Has the cult of workplace wellbeing run its course?

Forget mindfulness apps and fresh fruit Fridays. If we really care about employee wellbeing, we need to rethink job design and work culture, says VALA CEO Pete Trainor.

by Pete Trainor
Last Updated: 24 Jan 2020

It’s been hard to ignore the buzz around employee wellbeing over the last few years, with influencers evangelising on social media and corporate event stages, and with stencilled affirmations and flyers for wellbeing programmes becoming the norm on office walls around the world.

But as staff got offered more workshops, quiet rooms with bean bags, nurturing chats and healthier snack options, have we all really got what we hoped for - happier heads? Or is it merely papering over a much more serious problem requiring a much more serious fix?

The cult of 'Wellbeing in the Workplace' is not just ineffective, but deeply insulting to anybody who suffers from a mental health complication. Staff don't need meditation and yoga, they need complete business reform. Creating human-focused change requires businesses to acknowledge that the triggers for many mental health complications and for unhappiness are in fact deep-rooted in the very job-roles themselves.

The always-on hours people feel expected to work. The bombardment of late-night requests that need an answer ASAP. Uncertainty and security. What about the fact that work comes on holiday with us via our phones? We're never quite present anymore; we're always in the office even when we're out of the office. It was also recently suggested that people are spending two more hours a day connected to work than we were before smartphones

Workplace wellbeing is a nice buzzword, but dig to the bottom of the free muesli, and meat-free Mondays, and it's easy to see that we got sold a short-term fix.

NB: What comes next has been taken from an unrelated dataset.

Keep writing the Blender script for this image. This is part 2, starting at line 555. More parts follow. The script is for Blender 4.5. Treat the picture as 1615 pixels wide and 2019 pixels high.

Modifying policies, at scale, is hard and expensive. It's systemic within working culture, and we all need to wake up and see that businesses can't keep doing things better, they need to do better things. 

Spending a bit of money on wellbeing initiatives, or deploying an app-based virtual coach (oh, the irony of app-based wellbeing initiatives...) is cheaper than completely overhauling the way we think about work. One requires staff themselves to be responsible for their mental health by signing up to workshops, logging their mood in an app, or going vegan once a week. The other requires wholesale structural support that simply does not exist in today's hyper-connected roles.

If the last decade saw businesses acknowledge the problem, in this decade they need to step up and fix it with structured support from qualified mental health professionals and solid blocks of uninterrupted time off — not meditation and an unlimited supply of fresh fruit. When we redesign the corporate norm, only then will we start to see real societal change at home and work. 

Incidentally, if you're interested in how to measure actual 'wellbeing' (whatever it means), and you want to help your company apply that to the workplace, have a look at the data collected by the Office for National Statistics (ONS), which has been trying to measure the mood of the nation

It's an impressive attempt to quantify the drivers behind what makes society happy. The results have been organised into a dashboard of people's assessments of their own quality of life and experiences. Funnily enough, you'll find there's no mention of workplace yoga, meditation or chill-out-spaces in there.